**GIVEN EXERCISE:** In the material below, identify each line bearing the word "this". Reproduce those lines.

**RECORD SET:**
━━━━━━

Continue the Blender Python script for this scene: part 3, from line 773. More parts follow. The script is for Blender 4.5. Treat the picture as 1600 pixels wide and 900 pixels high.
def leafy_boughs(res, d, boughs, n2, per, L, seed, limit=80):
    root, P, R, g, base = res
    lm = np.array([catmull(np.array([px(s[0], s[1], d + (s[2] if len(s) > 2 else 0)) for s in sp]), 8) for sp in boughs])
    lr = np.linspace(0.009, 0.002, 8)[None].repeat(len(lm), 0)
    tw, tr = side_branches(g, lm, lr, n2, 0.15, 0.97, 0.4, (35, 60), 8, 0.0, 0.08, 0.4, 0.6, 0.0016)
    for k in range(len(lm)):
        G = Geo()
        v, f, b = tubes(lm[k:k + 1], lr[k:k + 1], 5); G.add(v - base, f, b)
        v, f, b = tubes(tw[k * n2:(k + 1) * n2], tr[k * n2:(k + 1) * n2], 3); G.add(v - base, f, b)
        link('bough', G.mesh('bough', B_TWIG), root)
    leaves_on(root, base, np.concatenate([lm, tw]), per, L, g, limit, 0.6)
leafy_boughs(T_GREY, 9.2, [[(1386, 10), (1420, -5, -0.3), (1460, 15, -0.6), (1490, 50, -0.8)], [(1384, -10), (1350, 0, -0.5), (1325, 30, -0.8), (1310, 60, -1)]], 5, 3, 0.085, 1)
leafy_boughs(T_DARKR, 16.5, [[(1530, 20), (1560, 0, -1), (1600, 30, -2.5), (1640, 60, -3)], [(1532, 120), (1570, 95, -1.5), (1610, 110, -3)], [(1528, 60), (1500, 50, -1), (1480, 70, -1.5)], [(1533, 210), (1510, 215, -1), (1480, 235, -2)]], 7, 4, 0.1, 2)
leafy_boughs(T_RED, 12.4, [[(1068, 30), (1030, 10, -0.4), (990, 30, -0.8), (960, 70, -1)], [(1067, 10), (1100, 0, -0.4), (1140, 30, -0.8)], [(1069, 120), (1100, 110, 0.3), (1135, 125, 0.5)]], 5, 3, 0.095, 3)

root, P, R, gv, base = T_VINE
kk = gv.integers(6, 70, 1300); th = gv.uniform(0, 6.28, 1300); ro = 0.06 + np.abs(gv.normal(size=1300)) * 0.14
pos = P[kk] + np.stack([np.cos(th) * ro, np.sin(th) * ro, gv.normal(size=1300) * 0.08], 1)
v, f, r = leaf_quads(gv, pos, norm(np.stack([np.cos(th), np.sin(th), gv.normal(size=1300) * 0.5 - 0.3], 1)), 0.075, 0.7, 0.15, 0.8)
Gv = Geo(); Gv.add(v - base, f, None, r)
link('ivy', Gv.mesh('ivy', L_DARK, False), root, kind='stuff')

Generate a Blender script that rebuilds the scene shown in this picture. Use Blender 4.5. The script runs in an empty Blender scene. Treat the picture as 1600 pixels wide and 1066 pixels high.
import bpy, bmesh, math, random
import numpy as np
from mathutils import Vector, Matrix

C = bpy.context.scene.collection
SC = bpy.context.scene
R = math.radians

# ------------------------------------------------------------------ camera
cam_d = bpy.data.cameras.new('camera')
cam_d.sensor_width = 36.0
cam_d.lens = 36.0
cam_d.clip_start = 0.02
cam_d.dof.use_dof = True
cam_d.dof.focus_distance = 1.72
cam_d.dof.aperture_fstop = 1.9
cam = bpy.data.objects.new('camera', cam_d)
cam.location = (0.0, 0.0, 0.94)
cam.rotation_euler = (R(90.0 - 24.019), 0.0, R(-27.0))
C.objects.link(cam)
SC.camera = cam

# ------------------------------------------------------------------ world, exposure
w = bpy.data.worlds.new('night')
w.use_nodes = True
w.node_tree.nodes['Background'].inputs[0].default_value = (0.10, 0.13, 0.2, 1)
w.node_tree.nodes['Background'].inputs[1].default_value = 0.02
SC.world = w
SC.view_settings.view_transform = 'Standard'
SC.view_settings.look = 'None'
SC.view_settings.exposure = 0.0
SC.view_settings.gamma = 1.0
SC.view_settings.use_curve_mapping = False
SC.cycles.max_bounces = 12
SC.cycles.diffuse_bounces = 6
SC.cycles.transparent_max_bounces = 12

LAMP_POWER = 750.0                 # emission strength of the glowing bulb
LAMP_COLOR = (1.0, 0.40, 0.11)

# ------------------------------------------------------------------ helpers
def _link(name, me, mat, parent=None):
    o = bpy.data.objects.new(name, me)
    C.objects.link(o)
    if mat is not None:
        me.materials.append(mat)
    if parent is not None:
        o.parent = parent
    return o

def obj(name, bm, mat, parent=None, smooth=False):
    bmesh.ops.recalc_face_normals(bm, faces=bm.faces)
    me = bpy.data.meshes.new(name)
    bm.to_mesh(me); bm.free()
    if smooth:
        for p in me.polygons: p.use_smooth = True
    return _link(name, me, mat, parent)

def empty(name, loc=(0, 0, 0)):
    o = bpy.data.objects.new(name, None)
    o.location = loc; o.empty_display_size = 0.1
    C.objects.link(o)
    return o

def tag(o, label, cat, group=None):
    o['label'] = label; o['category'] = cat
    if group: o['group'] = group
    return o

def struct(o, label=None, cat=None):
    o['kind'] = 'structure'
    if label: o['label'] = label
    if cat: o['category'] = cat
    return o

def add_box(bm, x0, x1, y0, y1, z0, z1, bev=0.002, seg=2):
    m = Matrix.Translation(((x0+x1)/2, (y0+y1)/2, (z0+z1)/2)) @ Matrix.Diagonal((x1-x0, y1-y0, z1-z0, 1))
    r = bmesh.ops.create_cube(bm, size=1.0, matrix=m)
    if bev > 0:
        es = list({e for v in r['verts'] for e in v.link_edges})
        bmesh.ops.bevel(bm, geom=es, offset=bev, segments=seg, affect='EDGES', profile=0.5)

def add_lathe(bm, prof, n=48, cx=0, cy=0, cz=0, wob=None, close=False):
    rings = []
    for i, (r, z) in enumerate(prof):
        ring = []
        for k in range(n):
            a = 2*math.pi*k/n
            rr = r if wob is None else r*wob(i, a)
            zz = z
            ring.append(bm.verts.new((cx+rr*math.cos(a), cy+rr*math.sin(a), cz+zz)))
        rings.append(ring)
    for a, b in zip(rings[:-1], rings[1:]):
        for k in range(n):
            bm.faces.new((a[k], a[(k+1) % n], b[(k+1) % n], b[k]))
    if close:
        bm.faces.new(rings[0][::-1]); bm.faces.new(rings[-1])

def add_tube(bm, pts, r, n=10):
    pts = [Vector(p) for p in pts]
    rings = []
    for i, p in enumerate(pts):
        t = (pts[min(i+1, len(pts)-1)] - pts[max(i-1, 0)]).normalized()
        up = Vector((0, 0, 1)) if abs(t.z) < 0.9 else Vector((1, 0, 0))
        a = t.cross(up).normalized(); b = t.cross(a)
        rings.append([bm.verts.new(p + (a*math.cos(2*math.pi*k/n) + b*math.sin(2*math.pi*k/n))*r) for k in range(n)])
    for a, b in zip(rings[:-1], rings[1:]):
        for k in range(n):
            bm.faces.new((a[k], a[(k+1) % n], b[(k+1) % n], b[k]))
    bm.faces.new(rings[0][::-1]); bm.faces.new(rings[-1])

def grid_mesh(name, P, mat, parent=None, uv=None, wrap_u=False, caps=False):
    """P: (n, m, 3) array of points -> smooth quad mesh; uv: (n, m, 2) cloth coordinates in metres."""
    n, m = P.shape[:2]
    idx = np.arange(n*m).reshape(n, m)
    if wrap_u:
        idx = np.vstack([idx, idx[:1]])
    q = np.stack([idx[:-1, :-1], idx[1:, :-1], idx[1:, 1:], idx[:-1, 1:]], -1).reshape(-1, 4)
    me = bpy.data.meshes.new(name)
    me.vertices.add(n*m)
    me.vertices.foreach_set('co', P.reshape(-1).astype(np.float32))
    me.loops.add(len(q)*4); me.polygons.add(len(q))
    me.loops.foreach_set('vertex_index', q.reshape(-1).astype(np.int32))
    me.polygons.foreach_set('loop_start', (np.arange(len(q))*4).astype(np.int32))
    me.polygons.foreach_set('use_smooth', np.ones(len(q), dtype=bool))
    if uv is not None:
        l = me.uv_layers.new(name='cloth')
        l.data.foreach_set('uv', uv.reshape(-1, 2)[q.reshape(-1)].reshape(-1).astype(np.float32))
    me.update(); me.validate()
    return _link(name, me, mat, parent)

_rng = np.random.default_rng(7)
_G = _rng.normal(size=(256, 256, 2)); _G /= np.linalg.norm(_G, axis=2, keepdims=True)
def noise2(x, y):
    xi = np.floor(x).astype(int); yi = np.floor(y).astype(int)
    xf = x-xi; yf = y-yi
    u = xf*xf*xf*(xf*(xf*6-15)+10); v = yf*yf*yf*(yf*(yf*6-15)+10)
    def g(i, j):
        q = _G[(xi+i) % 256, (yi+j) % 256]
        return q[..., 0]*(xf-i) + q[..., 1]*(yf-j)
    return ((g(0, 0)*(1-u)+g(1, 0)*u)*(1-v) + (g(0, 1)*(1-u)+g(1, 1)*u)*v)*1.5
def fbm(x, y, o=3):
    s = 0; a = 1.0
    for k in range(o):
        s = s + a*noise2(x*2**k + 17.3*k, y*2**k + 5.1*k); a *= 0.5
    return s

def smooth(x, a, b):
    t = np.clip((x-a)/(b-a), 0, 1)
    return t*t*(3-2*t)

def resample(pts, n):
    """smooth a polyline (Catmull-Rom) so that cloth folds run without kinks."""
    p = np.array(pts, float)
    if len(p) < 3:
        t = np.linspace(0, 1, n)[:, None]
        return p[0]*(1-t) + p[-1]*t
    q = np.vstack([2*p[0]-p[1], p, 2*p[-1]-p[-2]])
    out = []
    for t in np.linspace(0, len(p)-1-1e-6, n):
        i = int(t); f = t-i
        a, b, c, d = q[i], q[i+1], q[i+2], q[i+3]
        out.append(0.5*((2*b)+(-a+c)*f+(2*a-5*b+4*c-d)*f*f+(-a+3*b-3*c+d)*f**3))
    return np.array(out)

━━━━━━

**FULL SOLUTION:**
Continue the Blender Python script for this scene: part 3, from line 773. More parts follow. The script is for Blender 4.5. Treat the picture as 1600 pixels wide and 900 pixels high.
Generate a Blender script that rebuilds the scene shown in this picture. Use Blender 4.5. The script runs in an empty Blender scene. Treat the picture as 1600 pixels wide and 1066 pixels high.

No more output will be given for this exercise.